Безусловно, Станкевич сыграл огромную роль в формировании воззрений Грановского, который глубоко впитывал его идеи. К этим идеям следует, прежде всего, отнести взгляд Станкевича на мир, на род человеческий как на единое, на историю человечества, как на единый процесс и на науку о ней, как на монистическую теорию. «Я не понимаю натуралиста, — пишет Станкевич Грановскому в июне 1836 года в Берлин в письме, как бы дававшем общее направление его историческим занятиям, — который считает ноги у козявок, и историка, который, начав с Ромула, в целую жизнь не дойдет до Нумы Помпилия, не понимаю человека, который знает о существовании и спорах мыслителей и бежит их и отдается в волю своего темного поэтического чувства… Нет! Человек может знать, что хочет… и быть в единстве с самим собою, одушевить науку одною светлою идеею — и этого мы в праве ждать и требовать от тебя, милый Грановский…»
Для достижения этой теоретической цельности в понятиях об исторической науке Станкевич советует Грановскому заняться философией. «Грановский! — восклицает он. — Веришь ли — оковы спали с души, когда я увидел, что вне одной всеобъемлющей идеи нет знания; что жизнь есть самонаслаждение любви и что все другое — призрак. Да, это мое твердое убеждение. Теперь есть цель переда-мною: я хочу полного единства в мире моего знания, хочу дать себе отчет в каждом явлении, хочу видеть связь его с жизнью целого мира, его необходимость, его роль в развитии одной идеи. Что бы ни вышло, одного этого я буду искать. Пусть другие больше моего знали, может быть, я буду знать лучше, — и тут нет лишнего самолюбия. Пришло время. Лучше — я разумею — отчетливее, в связи с одною идеею, вне которой нет жизни».
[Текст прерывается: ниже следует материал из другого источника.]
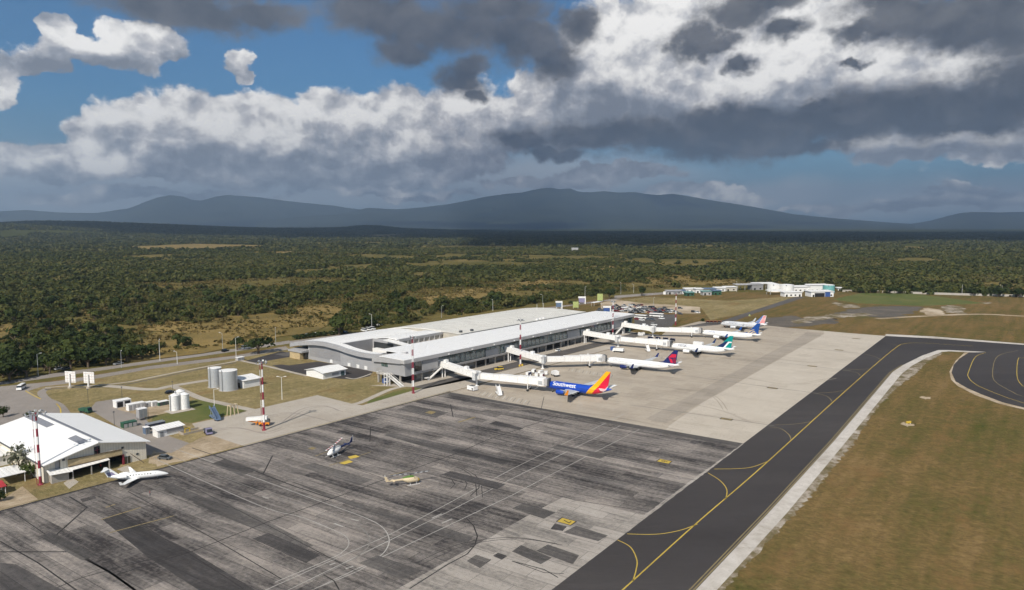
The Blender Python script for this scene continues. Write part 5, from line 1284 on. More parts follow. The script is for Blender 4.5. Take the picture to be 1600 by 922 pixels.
def jetliner(name, label, nose, L, fus, tailm, engm, wlm, fin_emblems=(), text=None, span=35.8, fin_top=12.4, engr=1.02, zc=3.35, R=1.93, winglet=2.4, eng_m2='plane_grey', tilt=0.12):
    hd = -(TV + TU*tilt); rot = math.atan2(hd.y, hd.x)
    P = thing(name, label, 'airliner', at(*nose), rot, 'airliners parked at the terminal')
    st = [(0, .06, -.62), (-.2, .42, -.56), (-.7, .85, -.42), (-1.5, 1.22, -.26), (-2.5, 1.50, -.13), (-3.8, 1.74, -.05), (-5.4, R, 0)]
    x = -5.4
    while x > -0.655*L: x -= 1.2; st.append((x, R, 0))
    st += [(-.70*L, R*.985, .03), (-.75*L, R*.92, .13), (-.80*L, R*.81, .31), (-.85*L, R*.66, .57), (-.90*L, R*.47, .90), (-.945*L, R*.31, 1.17), (-.98*L, R*.18, 1.38), (-L, R*.07, 1.45)]
    b = MB(); b.loft([[(x, r*0.985*math.cos(2*math.pi*i/28), zc + dz + r*1.03*math.sin(2*math.pi*i/28)) for i in range(28)] for x, r, dz in st])
    F = b.build('fuselage', fus, P, True)
    b = MB()
    for s in (-1, 1):
        for (xa, xb, ya, yb) in ((-1.75, -2.3, .35, 1.0), (-2.0, -2.9, 1.05, 1.36)):
            b.hull([(xa, s*ya, zc+.62), (xb, s*yb, zc+.55), (xb, s*(yb+.05), zc+.5), (xa, s*(ya+.05), zc+.5)], [(xa-.45, s*ya, zc+1.1), (xb-.25, s*yb, zc+1.05), (xb-.25, s*(yb+.06), zc+1.0), (xa-.45, s*(ya+.06), zc+1.0)])
    b.build('cockpit_window', 'glass_dark', P)
    wx = -0.335*L
    for s in (1, -1):
        b = MB(); b.loft([airfoil(wx + 1.2, 8.6, s*0.6, 2.25, .13), airfoil(wx, 7.4, s*1.9, 2.35, .13), airfoil(wx - 2.6, 4.9, s*5.8, 2.85, .11), airfoil(wx - 8.0, 1.75, s*(span/2), 4.25, .09)])
        w = b.build('wing', 'wing_grey', P, True)
        if winglet:
            y0 = s*span/2; b = MB()
            b.hull([(wx-8.05, y0, 4.2), (wx-9.7, y0, 4.2), (wx-9.7, y0+s*.1, 4.2), (wx-8.05, y0+s*.1, 4.2)], [(wx-9.75, y0+s*.55, 4.2+winglet), (wx-10.5, y0+s*.55, 4.2+winglet), (wx-10.5, y0+s*.63, 4.2+winglet), (wx-9.75, y0+s*.63, 4.2+winglet)])
            b.build('winglet', wlm, w)
        b = MB()
        for yy, cx in ((4.2, wx-6.9), (8.0, wx-7.9), (11.6, wx-8.6)): b.lathe([(0.02, 1.6), (.22, .8), (.26, 0), (.05, -1.3)], (cx, s*yy, 2.35+0.13*yy*.8), 8, 'x')
        b.build('flap_fairing', 'plane_grey', w, True)
        ex, ey, ez = wx + 2.6, s*4.85, 1.75
        b = MB(); b.lathe([(engr*.80, 0.0), (engr*.93, .05), (engr, -.5), (engr*1.0, -1.6), (engr*.90, -2.9), (engr*.72, -3.7)], (ex, ey, ez), 20, 'x', caps=False)
        b.lathe([(engr*.80, 0.0), (engr*.72, -.6), (.02, -.62)], (ex, ey, ez), 20, 'x', caps=False); e = b.build('engine', engm, P, True)
        b = MB(); b.lathe([(.70*engr, -.55), (.02, -.50)], (ex, ey, ez), 16, 'x', caps=False); b.build('fan', 'dark_steel', e)
        b = MB(); b.lathe([(engr*.58, -3.5), (engr*.45, -4.3), (.05, -5.0)], (ex, ey, ez), 14, 'x'); b.build('exhaust_cone', 'dark_steel', e, True)
        b = MB(); b.hull([(ex-.9, ey-.14, ez+.85), (ex-4.2, ey-.14, ez+.6), (ex-4.2, ey+.14, ez+.6), (ex-.9, ey+.14, ez+.85)], [(ex-1.9, ey-.12, 2.85), (ex-5.6, ey-.12, 2.75), (ex-5.6, ey+.12, 2.75), (ex-1.9, ey+.12, 2.85)]); b.build('pylon', 'plane_grey', e)
        b = MB(); b.loft([airfoil(-L+6.4, 4.2, s*.3, zc+1.25, .11), airfoil(-L+2.3, 1.7, s*7.1, zc+1.95, .09)]); b.build('tailplane', 'plane_white', P, True)
    z0 = zc + 1.2
    ft = [(-L+11.8, zc+R*.98), (-L+8.6, z0+1.35), (-L+2.75, fin_top), (-L+.75, fin_top), (-L+2.0, z0+.55), (-L+2.4, zc+.9), (-L+9.0, zc+1.2)]
    b = MB(); fin_plate(b, ft, 0, .16); fin = b.build('tail_fin', tailm, P)
    for poly, mt in fin_emblems:
        b = MB()
        for s in (-1, 1): b.hull([(-L+x_, s*.165, z_) for x_, z_ in poly], [(-L+x_, s*.20, z_) for x_, z_ in poly])
        b.build('tail_emblem', mt, fin)
    for (gx, gy) in ((-4.0, 0), (-.475*L, 2.86), (-.475*L, -2.86)):
        b = MB(); b.cyl((gx, gy, .5), (gx, gy*.86, 2.3), .13, n=8); g = b.build('landing_gear', 'plane_grey', P)
        for s in (-.32, .32):
            b = MB(); rr = .34 if gy == 0 else .56; b.cyl((gx, gy+s-.14, rr), (gx, gy+s+.14, rr), rr, n=14); b.build('wheel', 'tyre_black', g)
    if text:
        for tx in text: text_on_fuselage(tx[0], F, tx[1], tx[2], zc, R, tx[3], tx[4], bold=tx[5] if len(tx) > 5 else 0.0)
    return P
plain('wing_grey', (0.46, 0.47, 0.48), 0.35, var=0.05)
plain('sw_blue', (0.010, 0.058, 0.40), 0.25, var=0.04); plain('sw_yellow', (0.85, 0.42, 0.012), 0.3); plain('sw_red', (0.62, 0.012, 0.045), 0.3)
plain('delta_navy', (0.012, 0.022, 0.11), 0.25); plain('delta_red', (0.56, 0.018, 0.05), 0.3); plain('delta_maroon', (0.20, 0.01, 0.04), 0.3)
plain('wj_teal', (0.0, 0.24, 0.23), 0.25); plain('wj_navy', (0.008, 0.025, 0.10), 0.25)
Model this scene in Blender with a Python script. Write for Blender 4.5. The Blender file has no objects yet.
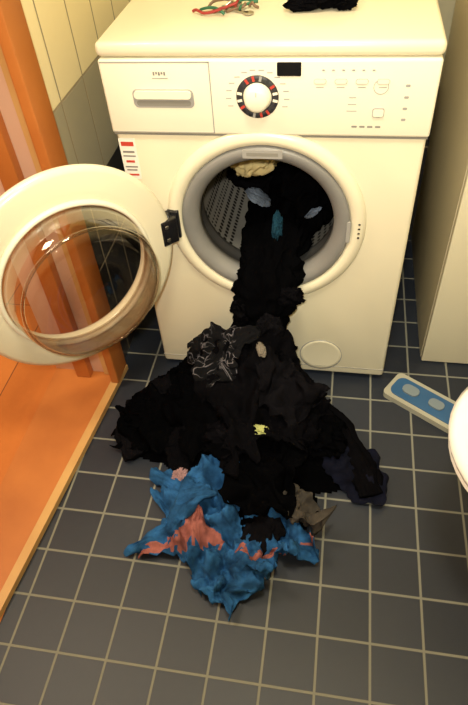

Основное же влияние Станкевича на Грановского состояло в том, что последний воспринял ключевую идею Станкевича — идею нравственно совершенной личности как условие совершенства общества, идею гармонии личности и общества; понятие о долге перед родиной — как понятие личной морали, личных устремлений. Грановский перевел этическую идею Станкевича в социологический план. «Никому на свете, — писал Грановский, — не был я так обязан: его влияние на меня было бесконечно и благотворно. Этого, может быть, кроме меня никто не знает».